Although at the moment the FCA and MiFID II do not explicitly require the voice recording of face-to-face meetings, there is a requirement to maintain written minutes or notes. Many have sighed with relief but, really, how can this be more efficient? Whether it is through recording to and transcribing from tape, or simply taking notes, written minutes can be time consuming, subjective and potentially disruptive to the conversation.

Digital solutions around face-to-face voice recording have evolved considerably and today there are many options available to fit the procedural, technological and security requirements of a financial institution that wants to build a holistic approach to compliance. Regardless of where the meeting is taking place, audio recording of what is discussed is easy and secure using the consultant’s mobile phone, tablet or laptop, whereas the audio records can be stored with the relevant metadata in the same format as the organisation’s existing call recording audio files.

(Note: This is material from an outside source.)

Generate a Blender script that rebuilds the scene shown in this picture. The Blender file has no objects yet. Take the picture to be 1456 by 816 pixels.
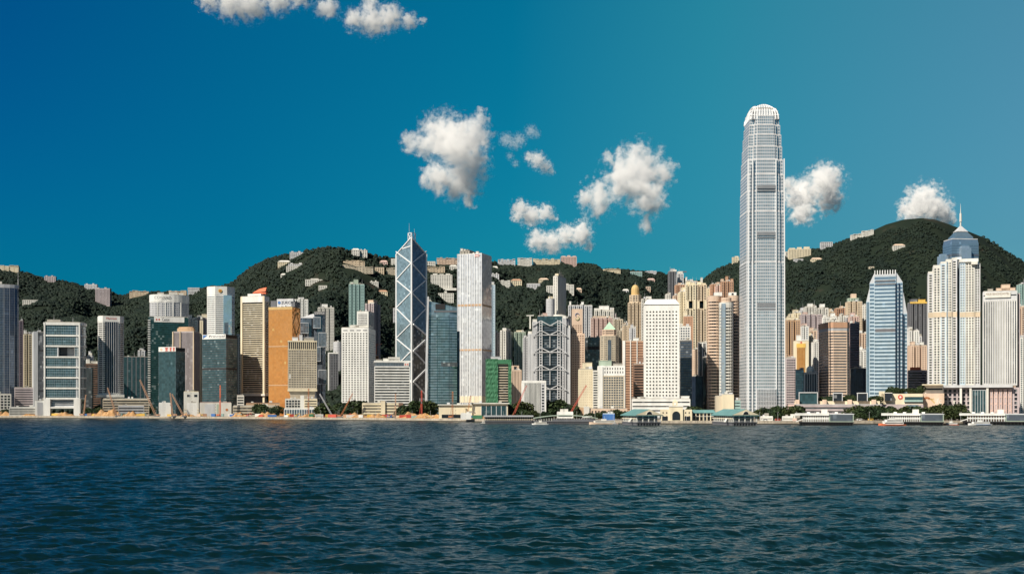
import bpy, bmesh, math, random
import numpy as np
from math import radians as R, sin, cos, tan, pi, hypot, atan2
random.seed(7)
rng = np.random.default_rng(7)
scene = bpy.context.scene
COL = scene.collection

# ------------------------------------------------------------------ camera
F, H, YH = 1610.0, 20.0, 576.0          # focal length in photo pixels, eye height (m), row of the horizon
def gx(px, D): return (px - 728.0) / F * D
def gz(py, D): return H + (YH - py) / F * D
cam_d = bpy.data.cameras.new('camera'); cam = bpy.data.objects.new('camera', cam_d); COL.objects.link(cam)
cam.location = (0, 0, H); cam.rotation_euler = (R(90), 0, 0)
cam_d.sensor_width = 36.0; cam_d.lens = 36.0 * F / 1456.0; cam_d.shift_y = (YH - 408.0) / 1456.0
cam_d.clip_start = 1.0; cam_d.clip_end = 40000.0
scene.camera = cam

# ------------------------------------------------------------------ light
SUN_EL, SUN_ROT = R(42), R(180 + 44)
scene.view_settings.view_transform = 'Standard'; scene.view_settings.look = 'None'
scene.view_settings.gamma = 1.0; scene.view_settings.exposure = 0.35
scene.view_settings.use_curve_mapping = False
sun_d = bpy.data.lights.new('sun', 'SUN'); sun_d.energy = 5.0; sun_d.angle = R(0.5); sun_d.color = (1.0, 0.91, 0.77)
sun = bpy.data.objects.new('sun', sun_d); COL.objects.link(sun)
from mathutils import Vector, Matrix
sdir = Vector((sin(SUN_ROT) * cos(SUN_EL), cos(SUN_ROT) * cos(SUN_EL), sin(SUN_EL)))
sun.rotation_euler = (-sdir).to_track_quat('-Z', 'Y').to_euler()
sun.location = (0, 0, 900)

world = bpy.data.worlds.new('World'); scene.world = world; world.use_nodes = True
nt = world.node_tree; N = nt.nodes; LK = nt.links; N.clear()
def nd(tree, t, **kw):
    n = tree.nodes.new(t)
    for k, v in kw.items(): setattr(n, k, v)
    return n
wo = nd(nt, 'ShaderNodeOutputWorld'); bg = nd(nt, 'ShaderNodeBackground'); bg.inputs[1].default_value = 0.09
sky = nd(nt, 'ShaderNodeTexSky', sky_type='NISHITA', sun_disc=False)
sky.sun_elevation = SUN_EL; sky.sun_rotation = SUN_ROT; sky.air_density = 1.0; sky.dust_density = 1.2; sky.ozone_density = 2.0
tc = nd(nt, 'ShaderNodeTexCoord'); sep = nd(nt, 'ShaderNodeSeparateXYZ'); LK.new(tc.outputs['Generated'], sep.inputs[0])
def ramp(tree, stops, interp='LINEAR'):
    r = nd(tree, 'ShaderNodeValToRGB'); r.color_ramp.interpolation = interp
    e = r.color_ramp.elements
    while len(e) > 1: e.remove(e[-1])
    e[0].position, e[0].color = stops[0][0], (*stops[0][1], 1)
    for p, c in stops[1:]:
        x = e.new(p); x.color = (*c, 1)
    return r
def mth(tree, op, a=None, b=None, c=None, clamp=False):
    n = nd(tree, 'ShaderNodeMath', operation=op, use_clamp=clamp)
    for i, v in enumerate((a, b, c)):
        if v is None: continue
        if isinstance(v, (int, float)): n.inputs[i].default_value = v
        else: tree.links.new(v, n.inputs[i])
    return n.outputs[0]
# a deep polarised blue towards the east, paler teal towards the west, hazier behind the harbour (north)
azx = mth(nt, 'MULTIPLY_ADD', sep.outputs[0], 0.5, 0.5)
AZ = (0.0, .20, .295, .38, .50, .583, .702, .82, 1.0)     # east - south - west; bright haze towards the sun in the east, deep blue in the west
r_lo = ramp(nt, list(zip(AZ, [(.55,.68,.76), (.20,.45,.62), (.002,.33,.512), (.003,.355,.50), (.018,.455,.52), (.076,.485,.527), (.22,.525,.56), (.08,.24,.40), (.03,.12,.26)])))
r_hi = ramp(nt, list(zip(AZ, [(.55,.68,.76), (.20,.45,.62), (.0015,.29,.568), (.002,.43,.60), (.006,.58,.65), (.11,.79,.70), (.34,.80,.735), (.08,.26,.45), (.03,.12,.28)])))
LK.new(azx, r_lo.inputs[0]); LK.new(azx, r_hi.inputs[0])
elf = mth(nt, 'MULTIPLY_ADD', sep.outputs[2], 5.0, -.65, clamp=True)
m1 = nd(nt, 'ShaderNodeMix', data_type='RGBA'); LK.new(elf, m1.inputs[0])
LK.new(r_lo.outputs[0], m1.inputs[6]); LK.new(r_hi.outputs[0], m1.inputs[7])
back = mth(nt, 'MULTIPLY', mth(nt, 'MULTIPLY_ADD', sep.outputs[1], -1.4, 0.25, clamp=True), mth(nt, 'MULTIPLY_ADD', sep.outputs[0], -1.1, .62, clamp=True))
m2 = nd(nt, 'ShaderNodeMix', data_type='RGBA'); LK.new(back, m2.inputs[0]); LK.new(m1.outputs[2], m2.inputs[6]); m2.inputs[7].default_value = (.26, .32, .38, 1)
m3 = nd(nt, 'ShaderNodeMix', data_type='RGBA', blend_type='MULTIPLY'); m3.inputs[0].default_value = 1
LK.new(sky.outputs[0], m3.inputs[6]); LK.new(m2.outputs[2], m3.inputs[7])
zen = ramp(nt, [(.36, (1, 1, 1)), (.62, (.42, .46, .55))]); LK.new(sep.outputs[2], zen.inputs[0])      # the deep zenith
m4 = nd(nt, 'ShaderNodeMix', data_type='RGBA', blend_type='MULTIPLY'); m4.inputs[0].default_value = 1
LK.new(m3.outputs[2], m4.inputs[6]); LK.new(zen.outputs[0], m4.inputs[7]); LK.new(m4.outputs[2], bg.inputs[0]); LK.new(bg.outputs[0], wo.inputs[0])
scene.cycles.max_bounces = 24; scene.cycles.diffuse_bounces = 3; scene.cycles.glossy_bounces = 3; scene.cycles.volume_bounces = 24; scene.cycles.transparent_max_bounces = 12
scene.cycles.volume_step_rate = 0.25; scene.cycles.volume_max_steps = 256
scene.cycles.use_denoising = True; scene.cycles.denoiser = 'OPENIMAGEDENOISE'; scene.cycles.denoising_input_passes = 'RGB_ALBEDO_NORMAL'; scene.cycles.denoising_prefilter = 'ACCURATE'; scene.cycles.sample_clamp_indirect = 4.0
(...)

The adoption of face-to-face recording has many benefits, not the least of which is demonstrating a proactive approach to regulatory compliance.  Combined with the recordings of other communication channels, analysing what is being said during meetings will allow for a more comprehensive understanding of the circumstances surrounding a transaction. It will also help highlight practices and behaviours that may pose a potential threat to compliance and allow the organisation to intervene before they escalate. Finally, recording and analysing face-to-face meetings may also be used to identify lack of product knowledge or skill that can be improved through further training and coaching so as the organisation can achieve their desired representation.

Face-to-face recording may not be currently required by the regulators, but it is an investment that will pay for itself if integrated within the organisation’s compliance and quality assurance strategy.